I noted a few days ago that the mainstreaming of truth-telling news coverage about the scandal caused by the cover-up of clerical sexual abuse cases has the potential to create major public image problems for the Catholic church right now. As I noted this, I discussed Dan Rather’s upcoming report on how U.S. Catholic dioceses are filing bankruptcy to shield their wealth as victims of childhood abuse come forward, and I talked about a recent New York Review of Books article discussing the horrific story of the founder of the Legionaries of Christ, Marcial Maciel.
And the coverage continues: in today’s online edition of the New York Times, Laurie Goodstein and David M. Halbfinger report information that strongly calls into question the thesis of many of Pope Benedict’s defenders that he has been the clean-up man in the abuse scandal, and not a part of the problem. That thesis rests on the claim that the Congregation for the Doctrine of the Faith was given responsibility to handle abuse cases worldwide in 2001, and that Ratzinger’s hands were tied before this time, as head of the CDF, when it came to addressing the abuse situation.
Goodstein and Halbfinger note that various ecclesial documents and information supplied by canon lawyers indicate that, in fact, the CDF was given authority over all abuse cases in 1922. All during the time in which he was head of the CDF, Ratzinger already had a mandate to address the abuse situation.
Goodstein and Halbfinger conclude:
Cardinal Ratzinger, of course, had not yet become pope, a divinely ordained office not accustomed to direction from below. John Paul, his longtime superior, often dismissed allegations of pedophilia by priests as an attack on the church by its enemies. Supporters say that Cardinal Ratzinger would have preferred to take steps earlier to stanch the damage in certain cases.
But the future pope, it is now clear, was also part of a culture of nonresponsibility, denial, legalistic foot-dragging and outright obstruction. More than any top Vatican official other than John Paul, it was Cardinal Ratzinger who might have taken decisive action in the 1990s to prevent the scandal from metastasizing in country after country, growing to such proportions that it now threatens to consume his own papacy.
As I read this, I think of the claim of my Catholic brothers and sisters of the center and right that the nasty secular media and barbed bloggers are out to do the church in. I think of the claim of these sectors of the church, and of many of my safe colleagues in the American Catholic theological academy who collaborate with them, that those who love the church don’t air its dirty laundry in public.

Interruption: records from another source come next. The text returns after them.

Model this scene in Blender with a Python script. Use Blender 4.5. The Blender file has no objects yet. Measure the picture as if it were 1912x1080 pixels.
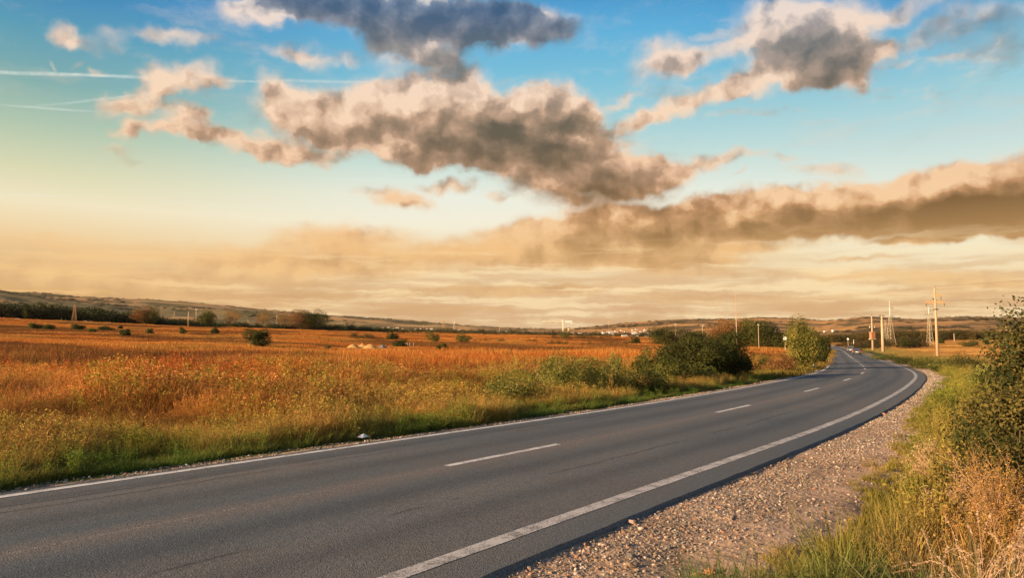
import bpy, math, random
import numpy as np
from mathutils import Vector, Matrix
R = math.radians
rng = np.random.default_rng(7)
random.seed(7)
scene = bpy.context.scene
COL = scene.collection

# ------------------------------------------------------------------ camera
F_PX, W_PX, H_PX, PITCH, CAM_Z = 1350.0, 1912.0, 1080.0, 4.57, 1.95
cam = bpy.data.objects.new('camera', bpy.data.cameras.new('camera'))
COL.objects.link(cam)
cam.data.sensor_width = 36.0
cam.data.lens = F_PX / W_PX * 36.0
cam.data.clip_start = 0.05
cam.data.clip_end = 40000
cam.location = (0, 0, CAM_Z)
cam.rotation_euler = (R(90 + PITCH), 0, 0)
scene.camera = cam
scene.render.resolution_x, scene.render.resolution_y = 1024, 579

# ------------------------------------------------------------------ colour management
scene.view_settings.view_transform = 'Standard'
scene.view_settings.look = 'None'
scene.view_settings.gamma = 1
scene.view_settings.exposure = 0.85
scene.cycles.max_bounces = 6
scene.cycles.transparent_max_bounces = 8

# ------------------------------------------------------------------ sun and sky
SUN_EL, SUN_AZ = 14.0, -117.0          # azimuth measured clockwise from +Y: behind and to the left
sun_dir = Vector((math.sin(R(SUN_AZ)) * math.cos(R(SUN_EL)), math.cos(R(SUN_AZ)) * math.cos(R(SUN_EL)), math.sin(R(SUN_EL))))
sl = bpy.data.lights.new('sun', 'SUN')
sl.energy = 5.0; sl.angle = R(0.6); sl.color = (1.0, 0.74, 0.46)
sun = bpy.data.objects.new('sun', sl); COL.objects.link(sun)
sun.rotation_euler = sun_dir.to_track_quat('Z', 'Y').to_euler()
sun.location = (-60, -30, 40)

def lin(r, g, b):
    f = lambda c: (c / 255 / 12.92) if c / 255 <= 0.04045 else ((c / 255 + 0.055) / 1.055) ** 2.4
    return (f(r), f(g), f(b), 1.0)

def ray(px, py):
    """unit direction seen at a photo pixel"""
    x, y, z = px - W_PX / 2, H_PX / 2 - py, F_PX
    c, s = math.cos(R(PITCH)), math.sin(R(PITCH))
    v = Vector((x, z * c - y * s, y * c + z * s))
    return v.normalized()

def sky_uv(px, py):
    v = ray(px, py)
    return math.degrees(math.atan2(v.x, v.y)), math.degrees(math.asin(v.z))

class NT:
    """small helper to write node graphs as expressions"""
    def __init__(s, tree): s.t = tree; s.n = tree.nodes; s.l = tree.links
    def _in(s, sock, v):
        if v is None: return
        if isinstance(v, bpy.types.NodeSocket): s.l.new(v, sock)
        else: sock.default_value = v
    def math(s, op, a, b=None, c=None, clamp=False):
        n = s.n.new('ShaderNodeMath'); n.operation = op; n.use_clamp = clamp
        s._in(n.inputs[0], a); s._in(n.inputs[1], b); s._in(n.inputs[2], c)
        return n.outputs[0]
    def vmath(s, op, a, b=None, scale=None, out=0):
        n = s.n.new('ShaderNodeVectorMath'); n.operation = op
        s._in(n.inputs[0], a); s._in(n.inputs[1], b)
        if scale is not None: s._in(n.inputs['Scale'], scale)
        return n.outputs[out]
    def noise(s, vec, scale, detail=2, rough=0.5, lac=2.0, out='Fac', dist=0.0):
        n = s.n.new('ShaderNodeTexNoise'); s._in(n.inputs['Vector'], vec)
        n.inputs['Scale'].default_value = scale; n.inputs['Detail'].default_value = detail
        n.inputs['Roughness'].default_value = rough; n.inputs['Lacunarity'].default_value = lac
        n.inputs['Distortion'].default_value = dist
        return n.outputs[out]
    def mix(s, f, a, b, mode='MIX'):
        n = s.n.new('ShaderNodeMix'); n.data_type = 'RGBA'; n.blend_type = mode
        s._in(n.inputs[0], f); s._in(n.inputs[6], a); s._in(n.inputs[7], b)
        return n.outputs[2]
    def ramp(s, f, stops, interp='LINEAR'):
        n = s.n.new('ShaderNodeValToRGB'); n.color_ramp.interpolation = interp
        e = n.color_ramp.elements
        while len(e) > 1: e.remove(e[-1])
        e[0].position = stops[0][0]; e[0].color = stops[0][1]
        for p, c in stops[1:]:
            k = e.new(p); k.color = c
        s._in(n.inputs[0], f)
        return n.outputs[0]
    def mrange(s, v, a, b, c=0.0, d=1.0, smooth=True):
        n = s.n.new('ShaderNodeMapRange'); n.interpolation_type = 'SMOOTHSTEP' if smooth else 'LINEAR'
        s._in(n.inputs[0], v); n.inputs[1].default_value = a; n.inputs[2].default_value = b
        n.inputs[3].default_value = c; n.inputs[4].default_value = d
        return n.outputs[0]
    def mapping(s, v, loc=(0, 0, 0), rot=(0, 0, 0), sc=(1, 1, 1), typ='POINT'):
        n = s.n.new('ShaderNodeMapping'); n.vector_type = typ
        s._in(n.inputs[0], v)
        n.inputs['Location'].default_value = loc; n.inputs['Rotation'].default_value = rot
        n.inputs['Scale'].default_value = sc
        return n.outputs[0]

# cloud lobes: photo pixel centre, radii in pixels, tilt (deg, counter-clockwise), weight
CLOUDS = [
 (470,18,85,34,0,.9),(660,18,190,42,-4,1.3),(840,38,200,50,-6,1.5),(970,52,105,40,0,1.2),(720,75,60,18,0,.5),(560,10,120,26,0,.8),
 (770,92,80,34,0,.8),(850,128,80,34,-20,.8),
 (108,52,40,22,-15,.62),(140,66,70,20,-20,.5),(215,62,42,26,-20,.42),(350,62,70,19,-4,.66),(300,45,60,16,0,.4),(533,97,62,20,-2,.7),(580,115,45,16,-20,.5),(640,108,50,14,0,.45),(182,130,20,10,0,.5),(90,112,9,12,0,.4),(142,113,16,8,0,.3),
 (350,138,68,34,8,1.0),(300,156,44,26,0,.7),(412,152,34,18,-20,.75),(500,165,36,28,-20,.6),
 (250,190,72,26,6,.95),(242,236,46,20,8,.95),(352,208,48,20,-8,.85),(320,225,60,16,0,.5),
 (215,275,44,14,-10,.42),(240,300,40,12,-8,.34),
 (700,190,190,48,2,1.1),(820,185,150,50,-8,1.15),(620,225,150,38,-6,1.15),(560,200,80,30,0,.8),(860,245,230,66,-4,1.6),(1060,200,80,44,-14,1.2),(980,215,120,50,0,1.2),(740,262,190,42,-4,1.2),(540,282,100,20,-6,1.05),(440,255,130,20,-8,1.0),(340,246,60,16,-4,.85),(890,290,120,34,-6,1.3),
 (1090,262,140,44,-18,1.1),(1000,318,120,36,0,1.05),(1120,310,140,40,-8,1.15),(1180,330,110,34,0,1.1),(1080,365,120,30,-4,.9),(1220,300,60,24,0,.6),
 (745,372,78,22,-10,.9),(835,350,52,15,-2,.8),(930,368,30,9,0,.45),
 (1240,110,64,44,30,.85),(1300,95,80,24,20,.62),(1180,182,46,13,16,.6),(1300,185,150,26,20,.9),(1420,140,120,36,12,.7),(1200,222,60,18,10,.75),
 (1440,45,105,62,10,1.1),(1530,92,115,68,-6,1.75),(1500,110,80,48,0,1.2),(1590,140,60,26,0,.75),(1560,30,110,40,0,.7),(1645,105,40,18,30,.55),
 (1720,75,120,26,24,.32),(1820,45,150,36,18,.45),(1860,95,90,36,14,.55),(1760,120,60,14,20,.4),(1700,20,120,24,14,.55),
 (1350,298,100,13,4,.62),(1270,316,90,14,4,.7),(1540,316,80,13,2,.55),(1480,300,40,8,6,.4),(1385,328,24,7,14,.45),
 (1890,330,130,50,10,1.15),(1760,338,160,38,10,1.05),(1890,385,240,56,4,1.7),(1660,372,240,50,5,1.3),(1600,415,240,36,4,1.25),(1450,395,200,38,2,1.2),(1290,400,180,36,6,1.25),(1360,435,230,30,2,1.25),(1230,425,180,34,0,1.1),(1100,414,160,28,4,1.0),(1000,434,130,24,6,.9),
 (1780,440,160,12,4,.85),(1700,452,90,10,2,.7),(1860,432,90,9,6,.6),
 (1080,470,310,32,-1,.8),(910,472,230,22,3,.6),(640,445,130,26,-2,.85),(560,478,210,30,0,.85),(1180,488,280,26,0,.75),(760,500,320,26,0,.7),
 (330,474,200,22,-3,.45),(120,494,180,26,2,.45),(420,515,330,24,0,.5),(90,450,140,20,-8,.3),(150,530,300,24,0,.5),
 (1350,470,150,10,2,.6),(1600,487,90,6,2,.6),(1280,492,130,8,0,.5),
 (1720,520,260,17,1,.72),(1860,535,140,14,3,.7),(1420,512,260,12,0,.5),(1120,540,340,14,0,.5),(1350,560,300,10,0,.42),(780,545,330,18,0,.5),(380,560,300,16,0,.42),(900,575,300,8,0,.3),(1650,552,200,8,0,.4),
]
# lobes of shade inside the clouds (thick bellies turned away from the low sun)
DARKS = [
 (640,14,130,34,-4,1.5),(820,36,200,46,-4,2.0),(960,58,100,36,0,1.6),(560,4,80,26,0,1.1),(840,118,95,32,-15,.75),
 (930,276,170,42,4,1.3),(1010,230,120,38,0,1.0),(860,232,110,30,-5,.35),(740,258,90,28,0,.3),(560,288,70,14,0,.4),(480,268,60,12,-10,.45),(380,248,70,12,0,.4),(1095,230,70,25,-20,.75),(410,158,26,14,0,.4),(575,185,26,26,0,.3),
 (1080,305,150,32,-8,.65),(1165,350,120,26,0,.65),(1070,362,100,22,0,.45),(1000,330,70,14,0,.4),(770,385,50,10,0,.4),
 (1515,95,88,52,-10,1.2),(1590,132,60,26,0,.75),(1875,90,120,60,10,1.0),(1790,60,120,40,15,.9),
 (1880,394,190,54,4,1.6),(1720,404,180,40,4,1.4),(1560,414,160,34,3,1.2),(1320,426,180,34,2,1.35),(1270,392,70,18,5,.55),(1450,430,120,22,2,.7),(1150,440,120,30,0,.6),(1000,458,160,26,0,.45),(1100,490,200,14,0,.35),(600,486,150,14,0,.4),(1780,441,130,8,4,.6),(1800,372,100,14,10,.35),(860,490,160,12,0,.3),
]
CONTRAILS = [(60,137,240,4.5,-2,.55),(330,148,260,3.5,-2,.42),(90,202,120,3,-4,.38),(230,180,190,3.5,7,.34),(620,152,120,4,-1,.35),(60,364,110,2.5,-2,.3),(450,383,200,2.5,-2,.22),(700,335,200,3,-1,.2)]

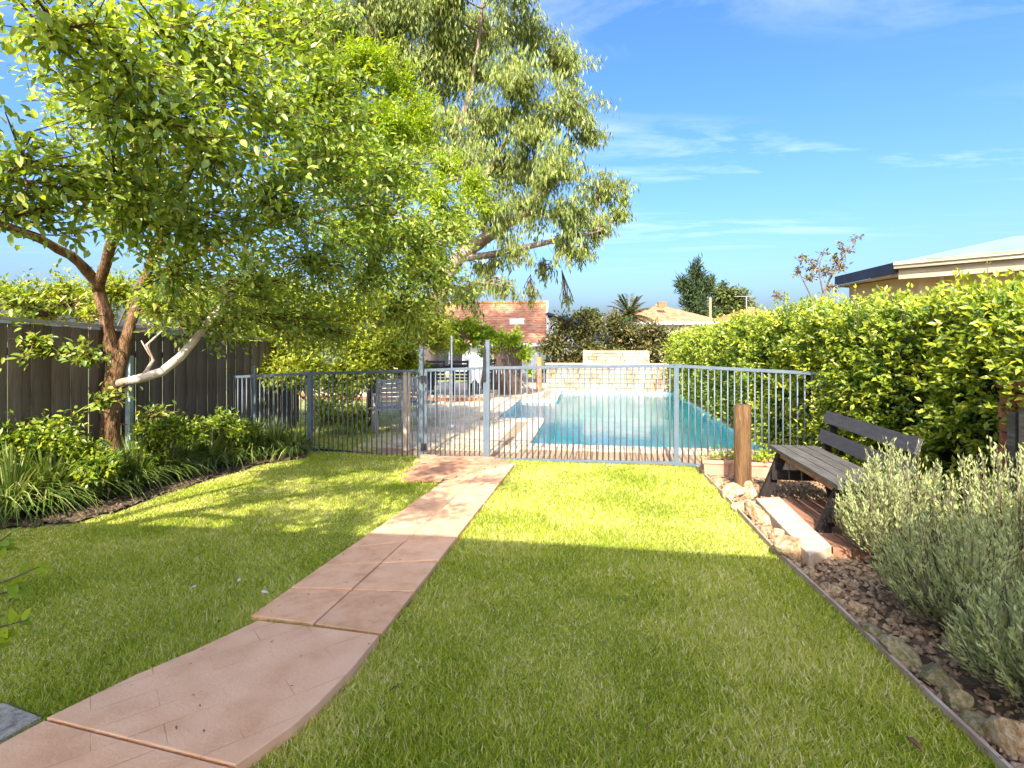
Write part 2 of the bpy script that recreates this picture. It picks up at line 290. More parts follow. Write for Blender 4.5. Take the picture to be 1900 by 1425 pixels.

I increasingly doubt the claim that those who want to hide the truth, evade responsibility, and control or thwart much-needed inclusive public dialogue about the challenges facing the church love the church in some exemplary way. The deep, well-nigh intractable structural problems facing the Catholic church at this point in history—which need the contributions of all of us to resolve them, including those many theologians silenced by the current pope in his years as head of the CDF—are threatening the future of the church.
It just won’t do any longer to do the old dysfunctional tribal song and dance about the nasty secular media and the anti-Catholic prejudice of Main Street America—not with a majority of Catholic justices sitting on the Supreme Court. And it certainly won’t do any longer to bash the gays and to blame the problem on gay priests.
It’s time to face reality. The Catholic church is in deep trouble. And the whole world knows it and won’t stop talking about, no matter how adroitly we attack the gays and blame the media. And those who profess most loudly that they love the church, as they engage in these attacks and the blame-game, are not doing a service to the church they claim to love, in thwarting open, inclusive, and respectful dialogue about the future of a church that is circling the drain.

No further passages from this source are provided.